Deux choses : prendre enfin en charge son éco-anxiété et en finir avec son déni. Les deux chantiers sont liés, car il faut d'abord sortir du dernier pour pouvoir faire face au premier.

Donc un petit demi-tour sur soi et on reprend tout depuis le début ! On sait - puisqu'on s'est caché la vérité. On a peur -puisqu'on a été dans le déni.

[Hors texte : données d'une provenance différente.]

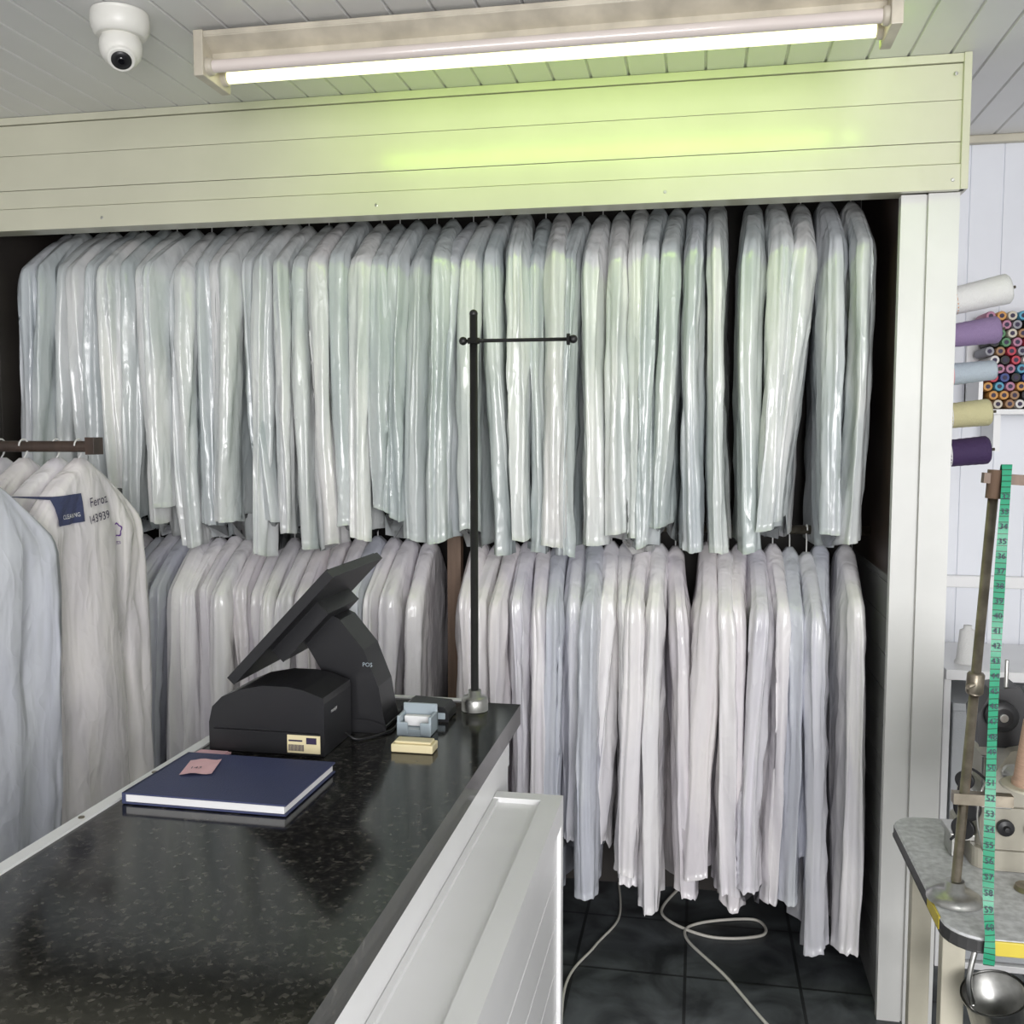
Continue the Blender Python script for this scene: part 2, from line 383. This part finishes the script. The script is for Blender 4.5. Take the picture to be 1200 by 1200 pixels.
# staff-side rack, with tags
mb=MB()
for i,(x,y,yw) in enumerate([(-1.53,2.22,.06),(-1.60,2.23,-.03),(-1.67,2.20,.03),(-1.75,2.22,.0),(-1.83,2.22,.05)]):
    garment(mb,x,y,1.515,.68+.03*i,.235,.036,500+i,.02,rail=1.572,yaw=yw,drop=.13)
for i,(x,y,yw) in enumerate([(-1.50,1.80,-.05),(-1.58,1.80,.05),(-1.68,1.80,0)]):
    garment(mb,x,y,1.50,.62+.04*i,.215,.040,600+i,.02,rail=1.572,yaw=yw,drop=.13)
bv=BVHTree.FromPolygons([Vector(p) for p in mb.v],[f for f in mb.f])
def decal(v2,f2,y0,z0,rot,m,off=.004):
    ca,sa=math.cos(rot),math.sin(rot); out=[]
    for (a,c) in v2:
        y=y0+a*ca-c*sa; z=z0+a*sa+c*ca
        xx=None
        for dy in (0,.004,-.004):
            for dz in (0,.004,-.004):
                h=bv.ray_cast(Vector((-1.2,y+dy,z+dz)),Vector((-1,0,0)))
                if h[0] is not None: xx=h[0].x if xx is None else max(xx,h[0].x)
        out.append(((xx if xx is not None else -1.5)+off,y,z))
    mb.add(out,f2,m)
def gridp(w,h,n=10):
    v=[(w*i/n,h*j/n) for j in range(n+1) for i in range(n+1)]
    f=[(j*(n+1)+i,j*(n+1)+i+1,(j+1)*(n+1)+i+1,(j+1)*(n+1)+i) for j in range(n) for i in range(n)]
    return v,f
v,f=gridp(.11,.07); decal(v,f,2.06,1.385,.03,2)
v,f=text_geo('CLEANING',.015); decal(v,f,2.08,1.40,.03,3,.006)
v,f=text_geo('Feroz',.034); decal(v,f,2.20,1.420,.12,4)
v,f=text_geo('143939',.030); decal(v,f,2.19,1.378,.12,4)
def ring(r,r2,n=20):
    v=[];f=[]
    for k in range(n):
        a=2*math.pi*k/n; rr=1+.15*math.sin(a*5)
        v+=[(r*rr*math.cos(a),r*rr*math.sin(a)),(r2*rr*math.cos(a),r2*rr*math.sin(a))]
    for k in range(n):
        j=(k+1)%n; f.append((2*k,2*k+1,2*j+1,2*j))
    return v,f
v,f=ring(.014,.018); decal(v,f,2.325,1.352,0,5)
v,f=text_geo('shirts',.016); decal(v,f,2.30,1.315,0,5)
for (x,y) in ((-1.60,2.27),(-1.67,2.25),(-1.75,2.27)):
    R=Matrix.Rotation(-.35,3,'X')
    mb.box(-.0006,.0006,0,.085,-.055,0,3,R,(x+.028,y,1.518)); mb.box(-.0009,.0009,.01,.075,-.045,-.025,2,R,(x+.028,y,1.518))
mb.obj('hanging_bagged_garments',['bagL','chrome','navy','paper','ink','inkp'])
b=MB()
b.cyl((XL+.001,2.22,1.572),(-1.50,2.22,1.572),.014,m=0); b.box(-1.50,-1.475,2.20,2.24,1.552,1.595,1)
b.cyl((XL+.001,1.80,1.572),(-1.45,1.80,1.572),.014,m=0)
b.lathe([(.035,0),(.035,.01)],(XL+.001,2.22,1.572),(1,0,0),m=1); b.lathe([(.035,0),(.035,.01)],(XL+.001,1.80,1.572),(1,0,0),m=1)
b.obj('wall_mounted_clothes_rail',['darkwood','darkwood'],.001)

# ------------------------------------------------------------ counter
CT=1.0; CY0=-.9
b=MB()
b.box(-.93,-.385,CY0,2.12,.955,CT,0)
b.box(-.952,-.93,CY0,2.125,.95,CT+.004,1); b.box(-.952,-.50,2.12,2.133,.95,CT+.0035,1)
b.box(-.93,-.41,CY0+.01,2.10,0,.955,2)
b.planks((-.409,CY0+.01,.86),(0,0,1),(0,1,0),(1,0,0),.095,3.0,.095,m=2)
b.box(-.41,-.285,CY0+.01,1.955,0,.842,2)
b.planks((-.276,CY0+.01,0),(0,0,1),(0,1,0),(1,0,0),.80,2.86,.1,m=2)
b.box(-.31,-.268,CY0,1.940,.80,.853,1); b.box(-.409,-.398,CY0,1.940,.83,.850,1); b.box(-.409,-.268,1.940,1.975,.80,.8525,1)
b.box(-.409,-.268,1.945,1.975,0,.80,1)
for k in range(8): b.cyl((-.941,.5+k*.21,CT+.004),(-.941,.5+k*.21,CT+.0055),.005,n=10,m=3)
b.obj('service_counter',['granite','pvcw','pvcw','oldsteel'],.003)

# POS terminal
e=bpy.data.objects.new('pos_terminal',None); bpy.context.scene.collection.objects.link(e)
def tilt(p0,p1,y0,y1,th,mb,m):
    d=Vector((p1[0]-p0[0],0,p1[1]-p0[1])).normalized(); n=Vector((d.z,0,-d.x))
    q=[(p0[0],p0[1]),(p1[0],p1[1]),(p1[0]+n.x*th,p1[1]+n.z*th),(p0[0]+n.x*th,p0[1]+n.z*th)]
    mb.prism(q,y0,y1,m)
b=MB(); tilt((-.895,1.130),(-.690,1.345),1.74,2.04,.018,b,0)
tilt((-.8965,1.1315),(-.6925,1.3455),1.755,2.025,.0015,b,1)
tilt((-.83,1.175),(-.735,1.275),1.80,1.98,.034,b,0)
b.obj('screen',['black','glassb'],.005,e)
b=MB()
out=[(-.80,1.215),(-.765,1.245),(-.715,1.225),(-.665,1.165),(-.635,1.09),(-.625,1.03),(-.62,1.012),(-.62,1.002),(-.80,1.002),(-.80,1.015),(-.715,1.02),(-.715,1.06),(-.735,1.11),(-.765,1.16)]
b.prism(out,1.86,1.97,0)
b.obj('stand',['black'],.008,e,3)
b=MB(); b.prism([(-.84,1.002),(-.615,1.002),(-.62,1.014),(-.65,1.022),(-.82,1.02)],1.855,1.99,0)
v,f=text_geo('POS',.012); b.add([(-.662+p[0],1.8585,1.135+p[1]) for p in v],f,1)
b.obj('base',['black','greyp'],.005,e)

# receipt printer
b=MB()
pr=[(-.912,1.001),(-.912,1.055),(-.905,1.085),(-.885,1.105),(-.85,1.120),(-.80,1.130),(-.75,1.130),(-.72,1.125),(-.70,1.118),(-.682,1.112),(-.68,1.10),(-.68,1.001)]
b.prism(pr,1.695,1.84,0)
b.box(-.90,-.69,1.688,1.70,1.005,1.045,0)
b.box(-.75,-.685,1.6865,1.6885,1.008,1.042,1)
for k in range(14): b.box(-.747+k*.0022,-.7458+k*.0022,1.6858,1.6866,1.012,1.024,2)
b.box(-.712,-.692,1.6858,1.6866,1.026,1.038,2); b.box(-.747,-.72,1.6858,1.6866,1.030,1.033,2)
v,f=text_geo('receipt',.011); b.add([(-.6795,1.73+p[0],1.075+p[1]) for p in v],f,3)
b.obj('receipt_printer',['black','beige','ink','paper'],.006)

# book
b=MB(); R=Matrix.Rotation(-.01,3,'Z')
b.box(-.142,.142,-.105,.105,.000,.003,0,R,(-.772,1.515,1.001)); b.box(-.140,.138,-.102,.102,.003,.016,1,R,(-.772,1.515,1.001)); b.box(-.142,.142,-.105,.105,.016,.019,0,R,(-.772,1.515,1.001)); b.box(-.144,-.138,-.105,.105,0,.019,0,R,(-.772,1.515,1.001))
b.obj('ledger_book',['navy','paper'],.001)
b=MB(); v,f=gridp(.055,.075,6)
R2=Matrix.Rotation(.25,3,'Z')
b.add([R2@Vector((p[0],p[1],.0015+.003*math.sin(p[0]*70)**2))+Vector((-.865,1.50,1.0205)) for p in v],f,0,True); 
vv,ff=text_geo('143',.014); b.add([R2@Vector((p[0]+.012,p[1]+.02,.0055))+Vector((-.865,1.50,1.0205)) for p in vv],ff,1)
b.obj('pink_sticky_note',['pink','ink'])
b=MB(); b.box(-.925,-.86,1.625,1.68,1.001,1.004,0); b.box(-.92,-.865,1.63,1.678,1.004,1.006,0); b.obj('pink_paper_slip',['pink'])

# small counter things
b=MB(); b.box(-.567,-.485,1.745,1.785,1.001,1.017,0); b.box(-.562,-.49,1.75,1.78,1.017,1.022,0); b.obj('stamp_pad',['beige'],.004,seg=3)
b=MB(); b.prism([(-.585,1.001),(-.52,1.001),(-.52,1.012),(-.585,1.012)],1.85,1.90,0)
b.box(-.588,-.582,1.85,1.905,1.001,1.04,0); b.box(-.523,-.517,1.85,1.905,1.001,1.04,0); b.box(-.588,-.517,1.895,1.902,1.001,1.055,0); b.box(-.588,-.565,1.848,1.853,1.001,1.028,0); b.box(-.54,-.517,1.848,1.853,1.001,1.028,0)
b.box(-.58,-.525,1.875,1.89,1.013,1.034,1)
b.obj('business_card_holder',['greyp','paper'],.002)
b=MB(); b.prism([(-.61,1.001),(-.51,1.001),(-.51,1.018),(-.52,1.03),(-.60,1.034),(-.61,1.028)],1.955,2.03,0); b.box(-.54,-.515,1.952,1.956,1.006,1.02,1)
b.obj('card_payment_terminal',['black','greyp'],.004)
b=MB()
b.lathe([(.029,0),(.029,.022),(.026,.03),(.014,.031),(.014,.045)],(-.475,2.055,1.001),n=32,m=1)
b.cyl((-.475,2.055,1.03),(-.475,2.055,1.855),.0085,m=0); b.sphere((-.475,2.055,1.857),.009,0)
b.tube([(-.50,2.055,1.80),(-.26,2.055,1.80)],.004,10,0)
b.sphere((-.498,2.055,1.80),.009,0); b.sphere((-.262,2.055,1.80),.009,0); b.lathe([(.013,-.006),(.013,.006)],(-.475,2.055,1.80),(0,0,1),m=0)
b.lathe([(.012,-.003),(.012,.003)],(-.272,2.055,1.80),(1,0,0),m=0)
b.obj('counter_pole_stand',['blackm','steel'])
def spline(P,n=8):
    P=[Vector(p) for p in P]; out=[]
    for i in range(len(P)-1):
        p0=P[max(i-1,0)];p1=P[i];p2=P[i+1];p3=P[min(i+2,len(P)-1)]
        for k in range(n):
            t=k/n; out.append(.5*((2*p1)+(-p0+p2)*t+(2*p0-5*p1+4*p2-p3)*t*t+(-p0+3*p1-3*p2+p3)*t**3))
    out.append(P[-1]); return out
b=MB(); b.tube(spline([(-.677,1.80,1.015),(-.65,1.80,1.004),(-.608,1.86,1.004),(-.606,1.92,1.004),(-.60,1.95,1.01)]),.0025); b.obj('black_power_cable',['black'])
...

Alors qu'est-ce qu'on sait ? Qu'est-ce qui s'est présenté à notre esprit de si terrifiant pour qu'on l'enfouisse avec autant d'énergie pour le faire disparaître ? Pourquoi cette peur ? A quoi nous renvoie-t-elle qu'on refuse tant ? Plus de faux-semblant, on regarde clairement de quoi est faite cette peur qui a motivé le déni.

Avoir peur arrive à des gens très bien.

Maintenant, c'est l'heure de se faire face, à soi. Pour pouvoir faire face au monde dehors, tel qu'il est.

On ne fait jamais face au monde tel qu'il est que... tel qu'on est. C'est la condition pour pouvoir le faire, être présent à soi-même, ne pas s'être perdu de vue sous des stratagèmes faisant diversion et différant l'issue, difficile à éviter : on est au pied du mur. On l'est depuis le début mais c'était trop dur à voir.

Si on sort du déni, c'est que maintenant on en est capable. Et de le voir et de le dépasser. C'est le moment du courage et de la lucidité ensemble.

Et cela aussi arrive à des gens très bien.